Eventually I also began to understand the meaning of the beautiful living room, hidden away at the end of the house, full of precious treasures.  The “home” that was me, wasn’t only full of things I’d rather others not see, there were also treasures I was hiding! This was a revelation because I never thought of myself as having treasures worth sharing!  Over time God has helped me to see that the compassion He’s planted in my heart – for the dying, for the developmentally challenged, for foreigners living in the country for the first time, for teens – all of these are treasures.  He’s helped me to value the sense of humor and adventure He’s planted within, and the gift of teaching and all the opportunities to use it that He’s given me.

He helped me to see that while I was hiding the things about me of which I was ashamed, refusing to share them with anyone else, I was also hiding the treasures.  Potential friends I allowed in might move through the rooms of my “home” that I wasn’t so proud of, but if they stayed with it long enough, they’d also share my treasures.  And there WERE treasures to share!

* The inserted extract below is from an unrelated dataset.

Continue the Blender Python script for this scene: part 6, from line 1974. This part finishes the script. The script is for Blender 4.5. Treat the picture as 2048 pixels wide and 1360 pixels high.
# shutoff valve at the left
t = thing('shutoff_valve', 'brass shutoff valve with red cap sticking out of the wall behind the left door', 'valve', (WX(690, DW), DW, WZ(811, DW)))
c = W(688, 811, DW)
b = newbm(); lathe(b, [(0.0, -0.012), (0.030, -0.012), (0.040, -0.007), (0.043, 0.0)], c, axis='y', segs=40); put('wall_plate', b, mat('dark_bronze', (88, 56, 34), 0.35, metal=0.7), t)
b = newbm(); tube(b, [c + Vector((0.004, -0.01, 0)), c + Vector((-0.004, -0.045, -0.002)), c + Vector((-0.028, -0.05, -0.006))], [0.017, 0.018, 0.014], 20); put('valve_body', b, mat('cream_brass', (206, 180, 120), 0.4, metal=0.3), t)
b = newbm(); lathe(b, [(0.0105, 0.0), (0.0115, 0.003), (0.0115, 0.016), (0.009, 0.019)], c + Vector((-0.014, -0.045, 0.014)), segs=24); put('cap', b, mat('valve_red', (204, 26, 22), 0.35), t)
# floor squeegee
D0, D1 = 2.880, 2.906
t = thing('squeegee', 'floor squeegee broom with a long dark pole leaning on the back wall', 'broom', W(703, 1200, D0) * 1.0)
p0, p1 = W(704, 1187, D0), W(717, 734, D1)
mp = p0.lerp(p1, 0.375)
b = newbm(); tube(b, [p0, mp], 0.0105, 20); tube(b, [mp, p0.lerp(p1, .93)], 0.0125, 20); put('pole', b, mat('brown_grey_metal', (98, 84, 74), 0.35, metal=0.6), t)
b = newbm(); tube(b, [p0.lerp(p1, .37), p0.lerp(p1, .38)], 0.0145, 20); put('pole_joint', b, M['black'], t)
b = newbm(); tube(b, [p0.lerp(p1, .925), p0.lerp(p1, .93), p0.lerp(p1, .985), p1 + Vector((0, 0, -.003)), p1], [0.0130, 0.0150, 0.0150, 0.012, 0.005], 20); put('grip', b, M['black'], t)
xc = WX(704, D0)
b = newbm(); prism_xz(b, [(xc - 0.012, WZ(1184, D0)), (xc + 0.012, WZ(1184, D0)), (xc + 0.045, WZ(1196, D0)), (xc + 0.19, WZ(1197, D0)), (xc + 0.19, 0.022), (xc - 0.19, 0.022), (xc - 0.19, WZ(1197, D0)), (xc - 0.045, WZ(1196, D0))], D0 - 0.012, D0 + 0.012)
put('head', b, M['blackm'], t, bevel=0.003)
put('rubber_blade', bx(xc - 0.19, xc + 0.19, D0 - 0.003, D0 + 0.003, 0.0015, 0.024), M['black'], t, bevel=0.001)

Over time I’ve come to embrace what God showed me.  I no longer hide my dark “rooms”.  When I’ve had the courage to share what’s in them, my failings resonate with others who’ve faced similar things and I find myself blessed with new and lasting friends who “get” me even as I “get” them.  I have the courage now to live my treasures as well as share them – like the adverturesomeness of zip lining, the craziness of dressing up for April Fool’s Day with my granddaughter and posting the photos on Facebook, the blessing of saying YES to a mission’s trip at the age of 61!


I’ve dreamed a lot of dreams since that night long ago, and I still chuckle over most of them with my family, but none have had the impact on my life that that one had.  I’m so grateful for the lesson the Lord taught me through it.